Bugün Türkiye’nin en önemli gündem maddesi malum Anayasa değişiklik paketi. Türkiye’de Başkanlık sistemini öngören Anayasa değişiklik paketi, azınlıkların penceresinden bakınca, bu ülkeye ne getirir/ne götürür?

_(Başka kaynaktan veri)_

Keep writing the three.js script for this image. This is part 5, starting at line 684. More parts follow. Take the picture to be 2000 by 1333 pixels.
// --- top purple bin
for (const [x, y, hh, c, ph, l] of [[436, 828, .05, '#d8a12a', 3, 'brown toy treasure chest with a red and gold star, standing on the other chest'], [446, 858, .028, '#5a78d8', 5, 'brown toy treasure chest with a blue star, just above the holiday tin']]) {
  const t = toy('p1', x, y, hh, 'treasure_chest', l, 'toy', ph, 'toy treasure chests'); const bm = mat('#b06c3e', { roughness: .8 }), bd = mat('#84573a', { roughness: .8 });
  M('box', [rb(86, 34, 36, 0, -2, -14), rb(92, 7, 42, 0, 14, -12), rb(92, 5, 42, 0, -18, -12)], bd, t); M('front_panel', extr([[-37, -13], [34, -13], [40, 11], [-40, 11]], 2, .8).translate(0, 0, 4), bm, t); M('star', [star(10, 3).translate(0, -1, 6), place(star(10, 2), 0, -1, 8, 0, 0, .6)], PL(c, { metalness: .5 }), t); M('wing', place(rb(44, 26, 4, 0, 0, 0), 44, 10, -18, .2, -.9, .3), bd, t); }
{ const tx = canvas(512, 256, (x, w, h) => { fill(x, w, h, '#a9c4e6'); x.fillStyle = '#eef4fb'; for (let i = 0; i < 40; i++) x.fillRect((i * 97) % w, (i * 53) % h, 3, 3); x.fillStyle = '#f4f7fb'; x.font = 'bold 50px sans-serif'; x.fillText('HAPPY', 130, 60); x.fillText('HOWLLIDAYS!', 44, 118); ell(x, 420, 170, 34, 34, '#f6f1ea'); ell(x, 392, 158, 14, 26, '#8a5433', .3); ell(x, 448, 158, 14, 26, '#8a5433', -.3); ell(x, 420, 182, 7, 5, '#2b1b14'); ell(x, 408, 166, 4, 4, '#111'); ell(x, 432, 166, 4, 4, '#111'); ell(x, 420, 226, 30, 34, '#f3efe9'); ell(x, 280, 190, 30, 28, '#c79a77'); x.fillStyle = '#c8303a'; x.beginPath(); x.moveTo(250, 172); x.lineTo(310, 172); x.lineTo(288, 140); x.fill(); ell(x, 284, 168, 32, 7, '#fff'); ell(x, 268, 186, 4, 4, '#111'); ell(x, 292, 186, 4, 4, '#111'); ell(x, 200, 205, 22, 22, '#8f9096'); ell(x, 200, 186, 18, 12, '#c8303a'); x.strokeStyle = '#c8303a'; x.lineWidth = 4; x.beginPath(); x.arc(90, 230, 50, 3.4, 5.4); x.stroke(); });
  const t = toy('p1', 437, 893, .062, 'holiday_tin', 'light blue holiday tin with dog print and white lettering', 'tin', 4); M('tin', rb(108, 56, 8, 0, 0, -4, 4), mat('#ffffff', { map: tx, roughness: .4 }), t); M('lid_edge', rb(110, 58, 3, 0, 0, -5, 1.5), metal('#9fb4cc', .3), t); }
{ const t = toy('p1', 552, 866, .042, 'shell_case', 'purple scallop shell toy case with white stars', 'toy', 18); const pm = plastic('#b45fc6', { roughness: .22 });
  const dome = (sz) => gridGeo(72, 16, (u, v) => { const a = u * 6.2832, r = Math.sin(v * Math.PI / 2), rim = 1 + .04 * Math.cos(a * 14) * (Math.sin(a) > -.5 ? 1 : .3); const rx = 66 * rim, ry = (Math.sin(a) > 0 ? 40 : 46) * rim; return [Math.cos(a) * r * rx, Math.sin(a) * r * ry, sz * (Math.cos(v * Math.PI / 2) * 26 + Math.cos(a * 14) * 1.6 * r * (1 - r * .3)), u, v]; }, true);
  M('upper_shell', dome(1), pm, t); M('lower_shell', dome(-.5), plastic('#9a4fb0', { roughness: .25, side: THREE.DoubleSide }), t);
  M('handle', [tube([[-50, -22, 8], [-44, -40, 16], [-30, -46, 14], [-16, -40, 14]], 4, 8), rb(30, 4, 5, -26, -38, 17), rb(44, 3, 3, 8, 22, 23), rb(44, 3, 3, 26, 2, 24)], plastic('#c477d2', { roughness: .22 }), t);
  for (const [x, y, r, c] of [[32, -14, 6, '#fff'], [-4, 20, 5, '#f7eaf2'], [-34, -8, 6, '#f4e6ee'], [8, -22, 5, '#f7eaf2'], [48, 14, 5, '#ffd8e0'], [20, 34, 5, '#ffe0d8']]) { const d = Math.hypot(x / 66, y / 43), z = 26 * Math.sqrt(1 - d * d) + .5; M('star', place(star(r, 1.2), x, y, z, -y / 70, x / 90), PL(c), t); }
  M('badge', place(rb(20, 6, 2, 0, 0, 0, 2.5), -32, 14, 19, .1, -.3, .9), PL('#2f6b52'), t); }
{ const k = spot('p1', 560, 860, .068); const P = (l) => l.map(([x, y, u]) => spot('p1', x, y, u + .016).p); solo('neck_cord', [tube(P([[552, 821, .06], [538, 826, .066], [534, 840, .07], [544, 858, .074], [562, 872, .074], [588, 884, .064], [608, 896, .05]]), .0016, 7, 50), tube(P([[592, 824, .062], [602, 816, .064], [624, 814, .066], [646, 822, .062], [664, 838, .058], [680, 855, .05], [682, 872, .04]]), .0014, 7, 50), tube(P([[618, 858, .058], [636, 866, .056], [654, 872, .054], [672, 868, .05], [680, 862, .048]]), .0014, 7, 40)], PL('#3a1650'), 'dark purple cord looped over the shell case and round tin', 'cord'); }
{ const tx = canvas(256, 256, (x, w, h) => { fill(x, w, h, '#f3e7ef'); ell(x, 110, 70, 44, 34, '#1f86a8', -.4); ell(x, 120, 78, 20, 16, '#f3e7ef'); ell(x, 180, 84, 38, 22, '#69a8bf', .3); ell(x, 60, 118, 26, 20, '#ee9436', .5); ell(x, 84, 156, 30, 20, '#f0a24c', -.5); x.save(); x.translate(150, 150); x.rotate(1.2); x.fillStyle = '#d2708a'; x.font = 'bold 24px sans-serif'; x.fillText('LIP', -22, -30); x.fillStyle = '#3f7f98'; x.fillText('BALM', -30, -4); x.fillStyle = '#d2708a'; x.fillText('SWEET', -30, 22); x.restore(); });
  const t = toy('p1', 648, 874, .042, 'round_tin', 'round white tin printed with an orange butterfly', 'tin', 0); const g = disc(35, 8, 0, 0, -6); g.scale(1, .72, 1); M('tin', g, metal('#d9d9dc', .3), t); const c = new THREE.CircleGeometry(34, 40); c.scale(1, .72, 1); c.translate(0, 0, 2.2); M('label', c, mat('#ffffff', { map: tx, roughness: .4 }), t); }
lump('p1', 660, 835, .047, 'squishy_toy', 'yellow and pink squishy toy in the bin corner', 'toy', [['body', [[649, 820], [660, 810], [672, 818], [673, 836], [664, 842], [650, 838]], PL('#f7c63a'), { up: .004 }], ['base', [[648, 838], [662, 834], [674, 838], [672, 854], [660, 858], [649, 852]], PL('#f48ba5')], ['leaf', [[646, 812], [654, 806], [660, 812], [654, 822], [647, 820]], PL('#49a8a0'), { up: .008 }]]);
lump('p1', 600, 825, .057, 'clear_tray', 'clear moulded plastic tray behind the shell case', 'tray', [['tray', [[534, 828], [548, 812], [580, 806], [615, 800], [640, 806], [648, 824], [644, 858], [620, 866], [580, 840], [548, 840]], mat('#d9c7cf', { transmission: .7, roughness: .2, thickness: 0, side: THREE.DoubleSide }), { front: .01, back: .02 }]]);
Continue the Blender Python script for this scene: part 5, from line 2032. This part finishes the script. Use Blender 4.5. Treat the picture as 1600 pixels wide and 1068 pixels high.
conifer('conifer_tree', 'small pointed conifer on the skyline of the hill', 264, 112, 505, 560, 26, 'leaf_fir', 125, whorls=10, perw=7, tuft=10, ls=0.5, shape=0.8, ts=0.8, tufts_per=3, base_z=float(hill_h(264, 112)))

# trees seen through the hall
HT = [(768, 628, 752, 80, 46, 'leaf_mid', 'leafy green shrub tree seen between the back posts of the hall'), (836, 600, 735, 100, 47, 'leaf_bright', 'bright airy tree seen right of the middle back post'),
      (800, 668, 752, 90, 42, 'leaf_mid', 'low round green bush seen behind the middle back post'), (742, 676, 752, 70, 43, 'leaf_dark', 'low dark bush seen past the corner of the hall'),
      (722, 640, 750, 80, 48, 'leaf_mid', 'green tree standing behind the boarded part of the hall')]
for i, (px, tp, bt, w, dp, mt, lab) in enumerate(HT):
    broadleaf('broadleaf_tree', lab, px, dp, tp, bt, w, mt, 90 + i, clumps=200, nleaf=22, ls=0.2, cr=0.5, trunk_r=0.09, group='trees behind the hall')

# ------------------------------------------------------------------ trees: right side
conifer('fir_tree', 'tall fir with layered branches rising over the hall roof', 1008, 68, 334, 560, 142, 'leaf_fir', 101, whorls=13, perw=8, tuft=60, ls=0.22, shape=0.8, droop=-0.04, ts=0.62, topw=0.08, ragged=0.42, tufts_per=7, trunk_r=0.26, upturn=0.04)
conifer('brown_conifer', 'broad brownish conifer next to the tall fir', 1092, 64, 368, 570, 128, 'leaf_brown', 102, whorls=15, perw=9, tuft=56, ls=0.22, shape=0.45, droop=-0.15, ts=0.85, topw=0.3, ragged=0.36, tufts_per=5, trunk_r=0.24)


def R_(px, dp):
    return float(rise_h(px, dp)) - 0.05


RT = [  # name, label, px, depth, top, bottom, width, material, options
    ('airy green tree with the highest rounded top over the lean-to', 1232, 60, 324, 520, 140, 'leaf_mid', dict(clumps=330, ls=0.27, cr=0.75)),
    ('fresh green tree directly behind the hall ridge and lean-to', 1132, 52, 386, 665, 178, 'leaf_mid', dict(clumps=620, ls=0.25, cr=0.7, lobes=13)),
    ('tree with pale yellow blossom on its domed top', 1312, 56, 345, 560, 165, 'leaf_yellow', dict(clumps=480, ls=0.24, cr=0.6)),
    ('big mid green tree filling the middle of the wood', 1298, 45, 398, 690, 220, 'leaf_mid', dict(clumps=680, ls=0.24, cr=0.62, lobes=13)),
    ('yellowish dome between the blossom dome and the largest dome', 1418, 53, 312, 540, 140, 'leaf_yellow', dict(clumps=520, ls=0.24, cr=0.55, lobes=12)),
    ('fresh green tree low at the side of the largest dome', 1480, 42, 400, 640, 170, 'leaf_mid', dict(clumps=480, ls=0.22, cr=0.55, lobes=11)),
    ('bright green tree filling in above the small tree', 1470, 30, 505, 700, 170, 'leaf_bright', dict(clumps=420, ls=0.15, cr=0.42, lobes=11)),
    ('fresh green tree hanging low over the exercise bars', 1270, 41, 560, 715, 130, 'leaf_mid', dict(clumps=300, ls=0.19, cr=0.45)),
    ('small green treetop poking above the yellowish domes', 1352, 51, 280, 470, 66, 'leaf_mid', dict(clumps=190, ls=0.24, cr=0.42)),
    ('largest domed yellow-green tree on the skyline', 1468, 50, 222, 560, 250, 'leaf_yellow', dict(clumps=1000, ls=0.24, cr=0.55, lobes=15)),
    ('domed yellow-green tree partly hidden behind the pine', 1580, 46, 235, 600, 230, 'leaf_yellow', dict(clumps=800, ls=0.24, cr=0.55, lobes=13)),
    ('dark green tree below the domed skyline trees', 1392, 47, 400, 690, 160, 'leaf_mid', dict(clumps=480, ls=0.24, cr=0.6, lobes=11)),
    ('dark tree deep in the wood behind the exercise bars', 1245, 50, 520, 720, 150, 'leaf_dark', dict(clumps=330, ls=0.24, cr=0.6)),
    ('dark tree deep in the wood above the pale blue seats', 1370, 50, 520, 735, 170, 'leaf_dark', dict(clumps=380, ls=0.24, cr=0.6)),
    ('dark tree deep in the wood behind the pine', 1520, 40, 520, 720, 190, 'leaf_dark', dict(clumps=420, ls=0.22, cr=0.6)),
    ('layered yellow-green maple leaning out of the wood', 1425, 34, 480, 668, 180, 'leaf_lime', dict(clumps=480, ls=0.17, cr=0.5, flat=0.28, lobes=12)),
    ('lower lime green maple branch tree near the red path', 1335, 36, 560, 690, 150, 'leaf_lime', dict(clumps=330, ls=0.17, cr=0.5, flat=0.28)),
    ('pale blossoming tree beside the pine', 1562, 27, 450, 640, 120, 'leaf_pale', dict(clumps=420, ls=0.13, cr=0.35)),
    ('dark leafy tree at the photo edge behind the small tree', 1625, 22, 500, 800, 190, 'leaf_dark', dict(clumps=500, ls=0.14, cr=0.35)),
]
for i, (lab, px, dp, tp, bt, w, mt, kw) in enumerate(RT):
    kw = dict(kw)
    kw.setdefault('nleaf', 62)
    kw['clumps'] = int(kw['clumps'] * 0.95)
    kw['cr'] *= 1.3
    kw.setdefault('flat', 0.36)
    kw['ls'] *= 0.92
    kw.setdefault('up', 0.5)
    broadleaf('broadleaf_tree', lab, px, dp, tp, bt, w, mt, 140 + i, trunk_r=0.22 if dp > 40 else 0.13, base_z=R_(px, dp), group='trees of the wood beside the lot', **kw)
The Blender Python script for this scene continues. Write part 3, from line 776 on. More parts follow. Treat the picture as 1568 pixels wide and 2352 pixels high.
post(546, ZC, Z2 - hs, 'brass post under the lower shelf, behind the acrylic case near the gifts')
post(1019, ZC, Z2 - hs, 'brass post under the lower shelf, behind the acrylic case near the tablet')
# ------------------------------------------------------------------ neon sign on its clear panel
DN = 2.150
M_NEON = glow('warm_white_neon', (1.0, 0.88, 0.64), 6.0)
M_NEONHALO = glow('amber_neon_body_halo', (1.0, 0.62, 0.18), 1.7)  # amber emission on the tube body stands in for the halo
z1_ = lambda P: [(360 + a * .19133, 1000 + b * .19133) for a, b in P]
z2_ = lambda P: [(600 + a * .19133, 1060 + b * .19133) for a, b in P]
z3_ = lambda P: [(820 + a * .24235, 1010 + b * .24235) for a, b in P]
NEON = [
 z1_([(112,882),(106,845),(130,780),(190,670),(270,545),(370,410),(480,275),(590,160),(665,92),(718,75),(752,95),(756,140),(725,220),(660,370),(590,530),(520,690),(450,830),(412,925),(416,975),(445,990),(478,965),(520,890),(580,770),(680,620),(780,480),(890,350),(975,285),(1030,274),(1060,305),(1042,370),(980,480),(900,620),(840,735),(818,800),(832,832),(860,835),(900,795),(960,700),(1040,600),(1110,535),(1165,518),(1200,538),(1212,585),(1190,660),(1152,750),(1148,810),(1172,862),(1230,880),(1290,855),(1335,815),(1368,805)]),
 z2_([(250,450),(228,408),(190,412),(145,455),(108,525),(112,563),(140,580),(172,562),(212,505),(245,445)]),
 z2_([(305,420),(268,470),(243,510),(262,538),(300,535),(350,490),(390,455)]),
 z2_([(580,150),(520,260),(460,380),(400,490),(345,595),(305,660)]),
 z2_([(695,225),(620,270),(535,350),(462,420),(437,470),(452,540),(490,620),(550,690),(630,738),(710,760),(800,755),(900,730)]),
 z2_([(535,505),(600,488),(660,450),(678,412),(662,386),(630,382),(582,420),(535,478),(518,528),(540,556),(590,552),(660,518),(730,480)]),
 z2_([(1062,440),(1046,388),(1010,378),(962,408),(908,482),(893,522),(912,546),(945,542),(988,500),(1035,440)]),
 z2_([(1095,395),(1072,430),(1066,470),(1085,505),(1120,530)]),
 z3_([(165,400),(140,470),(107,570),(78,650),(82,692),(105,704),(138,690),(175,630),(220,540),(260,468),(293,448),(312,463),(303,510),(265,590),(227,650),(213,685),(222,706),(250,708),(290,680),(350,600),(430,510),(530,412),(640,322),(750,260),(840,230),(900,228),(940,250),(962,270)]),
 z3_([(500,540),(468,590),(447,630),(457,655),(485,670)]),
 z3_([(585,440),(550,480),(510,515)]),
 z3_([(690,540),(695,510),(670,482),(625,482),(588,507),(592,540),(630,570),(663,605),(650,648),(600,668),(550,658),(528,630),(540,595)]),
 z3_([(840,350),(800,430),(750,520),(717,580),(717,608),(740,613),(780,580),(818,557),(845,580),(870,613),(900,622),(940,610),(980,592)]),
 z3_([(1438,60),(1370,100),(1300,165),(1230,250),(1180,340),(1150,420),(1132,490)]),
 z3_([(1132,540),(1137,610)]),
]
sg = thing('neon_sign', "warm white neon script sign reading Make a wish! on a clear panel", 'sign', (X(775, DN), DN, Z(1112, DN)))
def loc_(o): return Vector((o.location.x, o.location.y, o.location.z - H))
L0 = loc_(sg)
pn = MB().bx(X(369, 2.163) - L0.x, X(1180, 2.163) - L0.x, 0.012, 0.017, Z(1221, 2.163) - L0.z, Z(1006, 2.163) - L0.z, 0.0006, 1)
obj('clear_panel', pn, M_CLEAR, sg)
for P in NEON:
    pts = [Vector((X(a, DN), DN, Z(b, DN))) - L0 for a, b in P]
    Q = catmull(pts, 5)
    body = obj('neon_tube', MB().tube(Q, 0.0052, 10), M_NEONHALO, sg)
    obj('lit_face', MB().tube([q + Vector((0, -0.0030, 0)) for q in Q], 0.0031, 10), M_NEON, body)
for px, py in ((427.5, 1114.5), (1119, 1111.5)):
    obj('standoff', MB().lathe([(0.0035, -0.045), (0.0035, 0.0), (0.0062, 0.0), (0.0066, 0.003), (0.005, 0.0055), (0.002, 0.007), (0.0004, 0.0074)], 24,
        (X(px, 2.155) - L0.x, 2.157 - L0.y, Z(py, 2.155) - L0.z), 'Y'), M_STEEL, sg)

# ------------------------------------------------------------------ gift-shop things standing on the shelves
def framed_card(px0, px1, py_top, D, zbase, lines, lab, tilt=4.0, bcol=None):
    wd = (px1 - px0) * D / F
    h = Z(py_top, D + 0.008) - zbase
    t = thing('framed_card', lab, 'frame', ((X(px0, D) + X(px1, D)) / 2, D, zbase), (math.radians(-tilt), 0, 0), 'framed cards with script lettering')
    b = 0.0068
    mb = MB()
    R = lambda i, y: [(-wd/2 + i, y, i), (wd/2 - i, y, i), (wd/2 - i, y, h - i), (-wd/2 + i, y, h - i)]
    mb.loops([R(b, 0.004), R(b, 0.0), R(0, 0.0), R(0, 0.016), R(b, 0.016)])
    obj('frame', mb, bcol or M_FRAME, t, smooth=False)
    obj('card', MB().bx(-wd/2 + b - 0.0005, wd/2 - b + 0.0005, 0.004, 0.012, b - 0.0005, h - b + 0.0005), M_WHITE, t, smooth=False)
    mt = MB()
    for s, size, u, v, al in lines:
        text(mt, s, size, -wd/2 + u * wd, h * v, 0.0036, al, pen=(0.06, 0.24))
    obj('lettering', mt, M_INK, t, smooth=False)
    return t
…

Meclis’i götürür, tek adamlığı getirir, bunun başka bir açıklaması yok. Bakın, asıl sorun Batı ile aramızdaki fark. Batı’da en büyük erdem demokrasidir. Doğu’da ise adalet. Ve Doğu’da sanılır ki, bir kişinin iki dudağı arasından da adalet sağlanabilir. Oysa bir kişinin lakabının Kanuni olması, kardeşlerini boğdurmaktan alıkoymaz onu. Dolayısıyla adaletin, demokrasinin sağladığı yasalar çerçevesinde var olması mümkündür. O yasalar yoksa, adaleti sağlayacak olan kişi, sırtını yasalara değil de, kişilere dayamak zorunda kalırsa, istese de adil kararlar veremez. Bir de demokrasinin şöyle önemli bir özelliği vardır: Demokrasinin beşiği antik Yunan’da yetişen büyük bilim adamları, filozoflar, felsefe ve matematikle uğraşanlar, tragedya yazarlarını bir düşünün. Ama sonra, aniden bir kopma oldu. Ondan sonraki nesillerde bu üretkenlik görülmedi. Neden? Çünkü demokrasinin yerini tiranlar aldı. Tiranlar döneminde bilim, felsefe, güzel sanatlardaki patlama yaratan isimlerin bir daha yetişmemesi bir tesadüf müdür?